* **SUPPLIED RECORDS**:
<<<<

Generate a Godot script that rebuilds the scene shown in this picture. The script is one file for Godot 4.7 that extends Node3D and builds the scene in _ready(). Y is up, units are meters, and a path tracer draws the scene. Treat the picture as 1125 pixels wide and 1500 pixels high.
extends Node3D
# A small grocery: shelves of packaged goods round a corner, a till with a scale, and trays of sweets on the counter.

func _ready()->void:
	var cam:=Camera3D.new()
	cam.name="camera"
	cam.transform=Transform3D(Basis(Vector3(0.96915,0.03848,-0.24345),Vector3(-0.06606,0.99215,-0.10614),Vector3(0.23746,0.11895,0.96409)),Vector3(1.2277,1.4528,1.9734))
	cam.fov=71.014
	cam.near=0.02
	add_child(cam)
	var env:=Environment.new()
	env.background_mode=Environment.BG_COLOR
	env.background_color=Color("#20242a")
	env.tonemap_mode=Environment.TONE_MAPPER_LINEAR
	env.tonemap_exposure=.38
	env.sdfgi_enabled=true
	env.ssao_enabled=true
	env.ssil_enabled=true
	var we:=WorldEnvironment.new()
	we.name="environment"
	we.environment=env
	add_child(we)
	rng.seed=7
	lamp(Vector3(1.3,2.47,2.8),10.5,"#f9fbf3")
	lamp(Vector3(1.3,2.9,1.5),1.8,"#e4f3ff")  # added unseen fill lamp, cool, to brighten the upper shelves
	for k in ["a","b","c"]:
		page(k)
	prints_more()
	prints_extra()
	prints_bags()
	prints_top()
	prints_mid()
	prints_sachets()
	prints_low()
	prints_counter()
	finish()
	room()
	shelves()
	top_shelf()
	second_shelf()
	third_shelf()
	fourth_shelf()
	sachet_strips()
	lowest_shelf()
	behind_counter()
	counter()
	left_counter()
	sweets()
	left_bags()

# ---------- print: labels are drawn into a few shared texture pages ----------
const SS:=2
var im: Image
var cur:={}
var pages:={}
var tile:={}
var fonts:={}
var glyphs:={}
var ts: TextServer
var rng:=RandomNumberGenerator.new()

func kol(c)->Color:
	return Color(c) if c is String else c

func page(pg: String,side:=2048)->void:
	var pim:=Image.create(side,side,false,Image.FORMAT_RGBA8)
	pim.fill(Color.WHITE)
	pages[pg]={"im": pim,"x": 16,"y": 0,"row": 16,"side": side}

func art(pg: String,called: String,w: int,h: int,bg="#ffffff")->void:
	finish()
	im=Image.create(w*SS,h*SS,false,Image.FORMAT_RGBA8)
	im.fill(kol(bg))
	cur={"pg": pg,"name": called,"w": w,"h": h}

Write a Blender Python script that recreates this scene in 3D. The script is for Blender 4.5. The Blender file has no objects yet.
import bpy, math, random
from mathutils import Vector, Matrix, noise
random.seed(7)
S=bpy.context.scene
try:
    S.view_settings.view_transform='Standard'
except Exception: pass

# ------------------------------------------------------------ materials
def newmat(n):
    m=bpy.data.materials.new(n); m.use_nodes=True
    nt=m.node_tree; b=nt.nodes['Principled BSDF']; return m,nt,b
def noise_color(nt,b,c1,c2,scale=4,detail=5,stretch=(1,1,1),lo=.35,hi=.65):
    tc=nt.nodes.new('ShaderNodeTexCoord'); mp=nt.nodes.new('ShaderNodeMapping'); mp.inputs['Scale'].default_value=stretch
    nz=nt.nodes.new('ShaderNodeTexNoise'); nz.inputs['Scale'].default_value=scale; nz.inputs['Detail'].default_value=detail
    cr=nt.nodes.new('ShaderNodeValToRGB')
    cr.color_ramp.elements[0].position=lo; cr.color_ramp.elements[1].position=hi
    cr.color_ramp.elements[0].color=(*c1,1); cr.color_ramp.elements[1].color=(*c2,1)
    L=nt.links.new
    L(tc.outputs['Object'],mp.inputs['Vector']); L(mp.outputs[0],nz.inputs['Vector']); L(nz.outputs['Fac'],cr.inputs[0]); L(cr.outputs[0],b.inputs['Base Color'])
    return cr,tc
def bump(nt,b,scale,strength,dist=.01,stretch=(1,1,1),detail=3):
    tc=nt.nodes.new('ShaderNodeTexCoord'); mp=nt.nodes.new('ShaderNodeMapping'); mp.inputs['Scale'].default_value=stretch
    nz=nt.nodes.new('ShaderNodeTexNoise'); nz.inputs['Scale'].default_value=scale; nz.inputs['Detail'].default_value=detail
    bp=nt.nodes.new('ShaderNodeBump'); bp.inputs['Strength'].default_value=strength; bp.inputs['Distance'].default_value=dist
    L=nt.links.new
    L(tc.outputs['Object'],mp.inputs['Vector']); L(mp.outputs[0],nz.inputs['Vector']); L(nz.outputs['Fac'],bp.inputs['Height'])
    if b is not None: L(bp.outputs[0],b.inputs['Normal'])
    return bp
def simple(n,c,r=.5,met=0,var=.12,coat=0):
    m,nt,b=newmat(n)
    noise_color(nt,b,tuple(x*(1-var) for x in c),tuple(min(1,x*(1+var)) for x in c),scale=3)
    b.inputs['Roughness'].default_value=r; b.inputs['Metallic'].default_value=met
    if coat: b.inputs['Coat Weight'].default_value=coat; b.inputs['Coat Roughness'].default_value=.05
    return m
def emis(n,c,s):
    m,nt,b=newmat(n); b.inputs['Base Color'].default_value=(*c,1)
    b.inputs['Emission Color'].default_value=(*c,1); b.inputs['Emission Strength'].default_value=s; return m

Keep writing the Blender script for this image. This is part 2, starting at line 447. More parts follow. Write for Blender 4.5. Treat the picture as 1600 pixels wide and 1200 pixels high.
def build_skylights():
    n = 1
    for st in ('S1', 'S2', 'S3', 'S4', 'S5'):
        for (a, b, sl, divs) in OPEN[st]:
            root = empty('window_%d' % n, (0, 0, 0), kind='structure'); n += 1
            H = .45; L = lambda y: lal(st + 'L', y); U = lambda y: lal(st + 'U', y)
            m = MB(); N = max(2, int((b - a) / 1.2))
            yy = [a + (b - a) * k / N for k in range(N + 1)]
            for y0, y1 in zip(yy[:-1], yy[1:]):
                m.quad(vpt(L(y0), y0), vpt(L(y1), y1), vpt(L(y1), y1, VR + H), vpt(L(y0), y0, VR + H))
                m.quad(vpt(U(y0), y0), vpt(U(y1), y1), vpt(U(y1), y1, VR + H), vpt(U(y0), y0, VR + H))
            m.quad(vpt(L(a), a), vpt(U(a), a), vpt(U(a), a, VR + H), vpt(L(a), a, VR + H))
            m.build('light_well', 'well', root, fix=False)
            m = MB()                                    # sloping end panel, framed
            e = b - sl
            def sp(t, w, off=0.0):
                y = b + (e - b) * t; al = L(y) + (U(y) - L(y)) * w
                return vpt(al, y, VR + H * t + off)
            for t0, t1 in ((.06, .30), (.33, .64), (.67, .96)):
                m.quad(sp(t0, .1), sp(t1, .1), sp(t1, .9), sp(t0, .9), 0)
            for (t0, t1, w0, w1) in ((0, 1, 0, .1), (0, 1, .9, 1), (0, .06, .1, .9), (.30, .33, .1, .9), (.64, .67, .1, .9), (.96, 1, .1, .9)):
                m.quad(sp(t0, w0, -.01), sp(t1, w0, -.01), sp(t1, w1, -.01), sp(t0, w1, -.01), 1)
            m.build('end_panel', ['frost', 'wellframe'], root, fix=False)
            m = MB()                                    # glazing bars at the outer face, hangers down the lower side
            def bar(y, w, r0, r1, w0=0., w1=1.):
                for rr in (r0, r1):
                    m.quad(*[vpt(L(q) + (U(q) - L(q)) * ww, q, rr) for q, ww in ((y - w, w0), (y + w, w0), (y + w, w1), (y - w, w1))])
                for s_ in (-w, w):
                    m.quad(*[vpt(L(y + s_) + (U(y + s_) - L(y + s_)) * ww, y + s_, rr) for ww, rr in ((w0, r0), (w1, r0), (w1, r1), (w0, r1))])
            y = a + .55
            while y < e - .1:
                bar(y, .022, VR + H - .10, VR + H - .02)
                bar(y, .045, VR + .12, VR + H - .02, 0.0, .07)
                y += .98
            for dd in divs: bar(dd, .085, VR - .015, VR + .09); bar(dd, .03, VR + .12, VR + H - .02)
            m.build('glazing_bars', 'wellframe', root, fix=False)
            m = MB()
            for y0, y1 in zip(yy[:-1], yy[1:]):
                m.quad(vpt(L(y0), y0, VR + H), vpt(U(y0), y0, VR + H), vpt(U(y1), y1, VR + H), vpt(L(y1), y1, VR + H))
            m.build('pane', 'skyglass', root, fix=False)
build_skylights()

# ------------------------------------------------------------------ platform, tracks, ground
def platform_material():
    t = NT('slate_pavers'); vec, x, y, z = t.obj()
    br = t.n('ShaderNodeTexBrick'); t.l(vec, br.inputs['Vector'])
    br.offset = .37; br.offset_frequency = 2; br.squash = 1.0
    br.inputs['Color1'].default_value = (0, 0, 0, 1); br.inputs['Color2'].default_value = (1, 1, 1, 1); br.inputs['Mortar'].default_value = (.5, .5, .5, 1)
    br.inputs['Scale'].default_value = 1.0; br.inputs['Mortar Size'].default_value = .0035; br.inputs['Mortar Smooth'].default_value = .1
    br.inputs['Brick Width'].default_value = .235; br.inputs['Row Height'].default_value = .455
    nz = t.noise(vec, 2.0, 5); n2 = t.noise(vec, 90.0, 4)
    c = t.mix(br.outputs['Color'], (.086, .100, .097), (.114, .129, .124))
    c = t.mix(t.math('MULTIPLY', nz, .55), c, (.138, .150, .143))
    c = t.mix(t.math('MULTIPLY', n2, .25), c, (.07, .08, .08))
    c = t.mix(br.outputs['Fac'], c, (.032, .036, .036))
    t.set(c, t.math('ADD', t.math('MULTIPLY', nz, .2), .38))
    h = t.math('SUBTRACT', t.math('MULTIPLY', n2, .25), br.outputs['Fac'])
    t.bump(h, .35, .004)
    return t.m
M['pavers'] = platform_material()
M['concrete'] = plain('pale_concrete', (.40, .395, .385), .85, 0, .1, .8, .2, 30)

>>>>

* **TASK TO COMPLETE**: Transcribe exactly, and only, the lines beginning at the line containing "Write a Blender" and ending at the line containing "except Exception: pass", both inclusive.

* **COMPLETED TASK**:
Write a Blender Python script that recreates this scene in 3D. The script is for Blender 4.5. The Blender file has no objects yet.
import bpy, math, random
from mathutils import Vector, Matrix, noise
random.seed(7)
S=bpy.context.scene
try:
    S.view_settings.view_transform='Standard'
except Exception: pass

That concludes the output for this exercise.